## WHAT TO DO
Repeat exactly each line of the data provided below.
+ + + + + + +
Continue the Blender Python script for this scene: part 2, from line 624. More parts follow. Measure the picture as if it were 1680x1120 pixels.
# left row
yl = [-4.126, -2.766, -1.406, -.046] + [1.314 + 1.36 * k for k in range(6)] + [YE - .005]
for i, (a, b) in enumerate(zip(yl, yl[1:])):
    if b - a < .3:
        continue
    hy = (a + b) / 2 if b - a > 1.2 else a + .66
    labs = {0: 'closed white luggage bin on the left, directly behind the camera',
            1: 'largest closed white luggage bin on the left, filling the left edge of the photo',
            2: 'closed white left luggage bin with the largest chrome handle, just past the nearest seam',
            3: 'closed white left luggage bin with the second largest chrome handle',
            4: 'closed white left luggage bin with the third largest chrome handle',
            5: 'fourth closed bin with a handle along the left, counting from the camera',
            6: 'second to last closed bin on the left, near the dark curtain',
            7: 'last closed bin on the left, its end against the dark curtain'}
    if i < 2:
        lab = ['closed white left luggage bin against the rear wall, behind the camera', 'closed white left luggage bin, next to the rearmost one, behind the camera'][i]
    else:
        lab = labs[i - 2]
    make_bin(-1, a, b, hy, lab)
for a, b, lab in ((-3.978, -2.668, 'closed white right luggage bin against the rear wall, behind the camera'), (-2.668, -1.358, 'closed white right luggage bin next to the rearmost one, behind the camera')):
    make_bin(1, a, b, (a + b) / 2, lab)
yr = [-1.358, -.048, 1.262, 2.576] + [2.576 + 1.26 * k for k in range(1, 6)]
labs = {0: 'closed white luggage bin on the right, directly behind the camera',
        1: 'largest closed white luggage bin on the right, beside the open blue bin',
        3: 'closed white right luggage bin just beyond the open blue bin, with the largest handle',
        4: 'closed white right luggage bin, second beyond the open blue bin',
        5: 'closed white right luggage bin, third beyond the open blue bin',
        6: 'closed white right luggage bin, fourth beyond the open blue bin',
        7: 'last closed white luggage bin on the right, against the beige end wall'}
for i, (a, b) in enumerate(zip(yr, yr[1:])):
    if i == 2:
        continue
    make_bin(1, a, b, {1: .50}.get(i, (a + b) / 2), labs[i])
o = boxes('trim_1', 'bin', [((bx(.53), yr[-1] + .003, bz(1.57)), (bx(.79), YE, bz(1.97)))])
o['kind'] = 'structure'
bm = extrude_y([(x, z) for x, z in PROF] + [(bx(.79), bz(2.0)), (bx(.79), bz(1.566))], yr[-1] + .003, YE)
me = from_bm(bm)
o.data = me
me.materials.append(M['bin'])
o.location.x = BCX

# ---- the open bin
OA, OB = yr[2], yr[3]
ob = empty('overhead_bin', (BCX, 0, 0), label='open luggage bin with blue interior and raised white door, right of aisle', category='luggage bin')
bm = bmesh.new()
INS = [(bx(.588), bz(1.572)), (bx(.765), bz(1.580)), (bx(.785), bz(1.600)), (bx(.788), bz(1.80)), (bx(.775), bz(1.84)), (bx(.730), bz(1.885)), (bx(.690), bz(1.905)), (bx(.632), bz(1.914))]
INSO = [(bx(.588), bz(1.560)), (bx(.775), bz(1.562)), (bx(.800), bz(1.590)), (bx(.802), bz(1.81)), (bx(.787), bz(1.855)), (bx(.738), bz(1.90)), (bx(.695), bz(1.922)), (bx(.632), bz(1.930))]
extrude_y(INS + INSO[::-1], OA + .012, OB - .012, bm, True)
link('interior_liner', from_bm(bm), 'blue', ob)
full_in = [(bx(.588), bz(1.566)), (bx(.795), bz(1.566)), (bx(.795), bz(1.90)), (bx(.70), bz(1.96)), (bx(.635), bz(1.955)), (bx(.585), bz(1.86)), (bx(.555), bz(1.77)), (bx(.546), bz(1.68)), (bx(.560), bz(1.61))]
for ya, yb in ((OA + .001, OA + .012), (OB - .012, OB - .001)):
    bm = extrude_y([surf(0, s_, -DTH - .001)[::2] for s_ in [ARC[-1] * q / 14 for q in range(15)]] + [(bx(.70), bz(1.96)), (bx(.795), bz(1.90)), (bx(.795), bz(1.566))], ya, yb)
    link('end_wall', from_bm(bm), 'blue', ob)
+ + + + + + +
## WRITTEN SOLUTION
Continue the Blender Python script for this scene: part 2, from line 624. More parts follow. Measure the picture as if it were 1680x1120 pixels.
# left row
yl = [-4.126, -2.766, -1.406, -.046] + [1.314 + 1.36 * k for k in range(6)] + [YE - .005]
for i, (a, b) in enumerate(zip(yl, yl[1:])):
    if b - a < .3:
        continue
    hy = (a + b) / 2 if b - a > 1.2 else a + .66
    labs = {0: 'closed white luggage bin on the left, directly behind the camera',
            1: 'largest closed white luggage bin on the left, filling the left edge of the photo',
            2: 'closed white left luggage bin with the largest chrome handle, just past the nearest seam',
            3: 'closed white left luggage bin with the second largest chrome handle',
            4: 'closed white left luggage bin with the third largest chrome handle',
            5: 'fourth closed bin with a handle along the left, counting from the camera',
            6: 'second to last closed bin on the left, near the dark curtain',
            7: 'last closed bin on the left, its end against the dark curtain'}
    if i < 2:
        lab = ['closed white left luggage bin against the rear wall, behind the camera', 'closed white left luggage bin, next to the rearmost one, behind the camera'][i]
    else:
        lab = labs[i - 2]
    make_bin(-1, a, b, hy, lab)
for a, b, lab in ((-3.978, -2.668, 'closed white right luggage bin against the rear wall, behind the camera'), (-2.668, -1.358, 'closed white right luggage bin next to the rearmost one, behind the camera')):
    make_bin(1, a, b, (a + b) / 2, lab)
yr = [-1.358, -.048, 1.262, 2.576] + [2.576 + 1.26 * k for k in range(1, 6)]
labs = {0: 'closed white luggage bin on the right, directly behind the camera',
        1: 'largest closed white luggage bin on the right, beside the open blue bin',
        3: 'closed white right luggage bin just beyond the open blue bin, with the largest handle',
        4: 'closed white right luggage bin, second beyond the open blue bin',
        5: 'closed white right luggage bin, third beyond the open blue bin',
        6: 'closed white right luggage bin, fourth beyond the open blue bin',
        7: 'last closed white luggage bin on the right, against the beige end wall'}
for i, (a, b) in enumerate(zip(yr, yr[1:])):
    if i == 2:
        continue
    make_bin(1, a, b, {1: .50}.get(i, (a + b) / 2), labs[i])
o = boxes('trim_1', 'bin', [((bx(.53), yr[-1] + .003, bz(1.57)), (bx(.79), YE, bz(1.97)))])
o['kind'] = 'structure'
bm = extrude_y([(x, z) for x, z in PROF] + [(bx(.79), bz(2.0)), (bx(.79), bz(1.566))], yr[-1] + .003, YE)
me = from_bm(bm)
o.data = me
me.materials.append(M['bin'])
o.location.x = BCX

# ---- the open bin
OA, OB = yr[2], yr[3]
ob = empty('overhead_bin', (BCX, 0, 0), label='open luggage bin with blue interior and raised white door, right of aisle', category='luggage bin')
bm = bmesh.new()
INS = [(bx(.588), bz(1.572)), (bx(.765), bz(1.580)), (bx(.785), bz(1.600)), (bx(.788), bz(1.80)), (bx(.775), bz(1.84)), (bx(.730), bz(1.885)), (bx(.690), bz(1.905)), (bx(.632), bz(1.914))]
INSO = [(bx(.588), bz(1.560)), (bx(.775), bz(1.562)), (bx(.800), bz(1.590)), (bx(.802), bz(1.81)), (bx(.787), bz(1.855)), (bx(.738), bz(1.90)), (bx(.695), bz(1.922)), (bx(.632), bz(1.930))]
extrude_y(INS + INSO[::-1], OA + .012, OB - .012, bm, True)
link('interior_liner', from_bm(bm), 'blue', ob)
full_in = [(bx(.588), bz(1.566)), (bx(.795), bz(1.566)), (bx(.795), bz(1.90)), (bx(.70), bz(1.96)), (bx(.635), bz(1.955)), (bx(.585), bz(1.86)), (bx(.555), bz(1.77)), (bx(.546), bz(1.68)), (bx(.560), bz(1.61))]
for ya, yb in ((OA + .001, OA + .012), (OB - .012, OB - .001)):
    bm = extrude_y([surf(0, s_, -DTH - .001)[::2] for s_ in [ARC[-1] * q / 14 for q in range(15)]] + [(bx(.70), bz(1.96)), (bx(.795), bz(1.90)), (bx(.795), bz(1.566))], ya, yb)
    link('end_wall', from_bm(bm), 'blue', ob)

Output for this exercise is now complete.